THE EXERCISE:
Each line of the material below that holds the word "script" needs to be copied.

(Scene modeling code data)
## begin
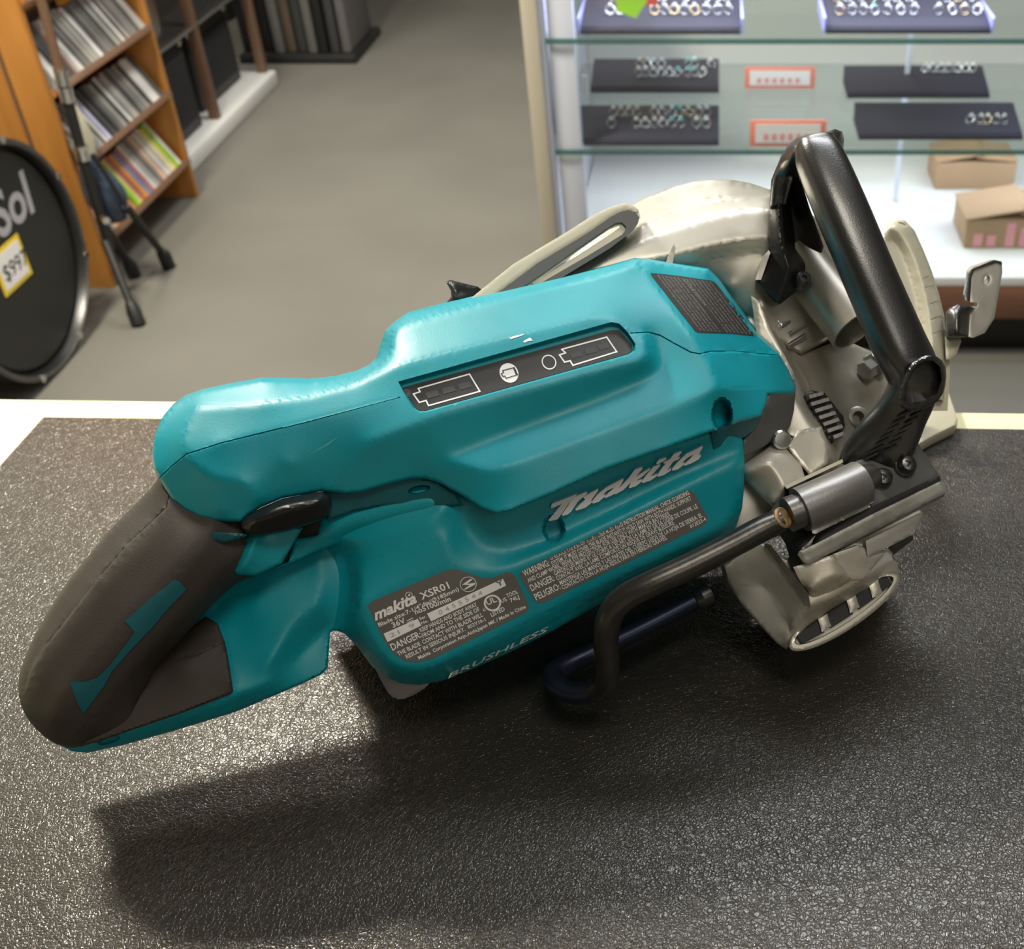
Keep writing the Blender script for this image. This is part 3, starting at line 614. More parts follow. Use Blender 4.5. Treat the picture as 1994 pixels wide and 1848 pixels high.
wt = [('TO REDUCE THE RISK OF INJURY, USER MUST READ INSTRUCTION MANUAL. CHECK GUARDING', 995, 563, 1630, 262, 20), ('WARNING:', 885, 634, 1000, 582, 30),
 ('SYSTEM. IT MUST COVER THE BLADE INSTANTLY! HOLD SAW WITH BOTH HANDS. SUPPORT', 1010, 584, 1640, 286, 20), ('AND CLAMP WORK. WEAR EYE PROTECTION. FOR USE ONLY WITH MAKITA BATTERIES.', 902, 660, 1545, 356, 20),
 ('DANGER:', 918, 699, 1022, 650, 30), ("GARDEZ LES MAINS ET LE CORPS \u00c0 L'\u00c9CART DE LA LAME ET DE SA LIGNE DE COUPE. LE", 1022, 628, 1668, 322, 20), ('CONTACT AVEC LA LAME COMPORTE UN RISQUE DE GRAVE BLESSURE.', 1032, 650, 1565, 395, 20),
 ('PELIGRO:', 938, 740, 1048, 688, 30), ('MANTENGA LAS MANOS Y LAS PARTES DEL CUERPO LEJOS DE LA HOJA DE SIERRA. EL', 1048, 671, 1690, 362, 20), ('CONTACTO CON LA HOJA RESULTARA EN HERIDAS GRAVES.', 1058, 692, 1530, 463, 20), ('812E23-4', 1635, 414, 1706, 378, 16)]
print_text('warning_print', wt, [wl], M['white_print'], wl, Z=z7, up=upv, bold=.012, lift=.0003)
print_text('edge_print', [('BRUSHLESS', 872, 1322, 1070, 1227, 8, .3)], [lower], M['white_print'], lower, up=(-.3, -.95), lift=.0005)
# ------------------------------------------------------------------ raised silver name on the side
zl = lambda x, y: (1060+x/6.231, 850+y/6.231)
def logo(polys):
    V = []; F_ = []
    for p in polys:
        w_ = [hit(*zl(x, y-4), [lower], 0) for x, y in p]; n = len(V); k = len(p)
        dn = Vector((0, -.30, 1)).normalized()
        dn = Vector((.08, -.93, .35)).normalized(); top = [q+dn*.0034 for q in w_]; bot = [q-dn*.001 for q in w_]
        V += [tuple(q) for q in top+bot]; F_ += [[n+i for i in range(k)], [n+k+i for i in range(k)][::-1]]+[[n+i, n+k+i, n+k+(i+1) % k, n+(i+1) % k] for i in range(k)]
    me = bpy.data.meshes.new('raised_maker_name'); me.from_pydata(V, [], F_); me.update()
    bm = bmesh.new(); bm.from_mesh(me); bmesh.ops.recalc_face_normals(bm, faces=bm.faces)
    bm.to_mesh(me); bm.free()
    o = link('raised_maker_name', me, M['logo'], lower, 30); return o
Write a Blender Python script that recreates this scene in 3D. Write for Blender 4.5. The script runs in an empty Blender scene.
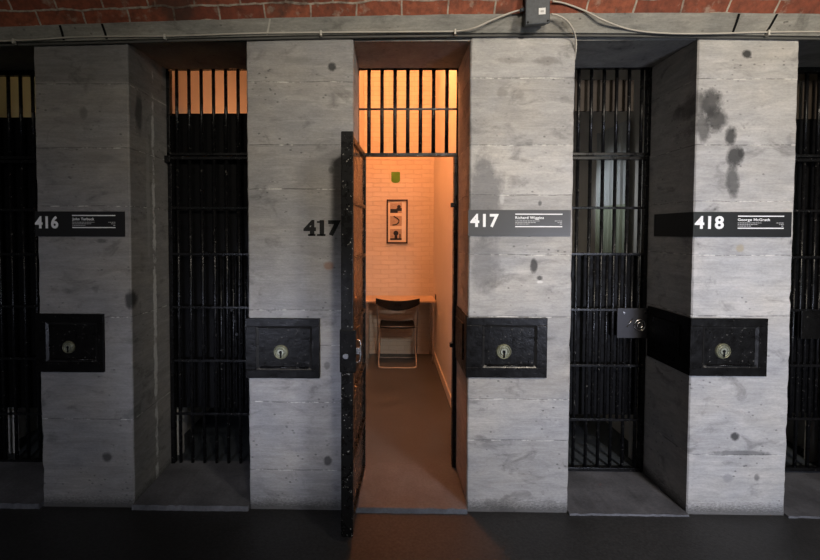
## end
TASK OUTPUT:
Keep writing the Blender script for this image. This is part 3, starting at line 614. More parts follow. Use Blender 4.5. Treat the picture as 1994 pixels wide and 1848 pixels high.
Write a Blender Python script that recreates this scene in 3D. Write for Blender 4.5. The script runs in an empty Blender scene.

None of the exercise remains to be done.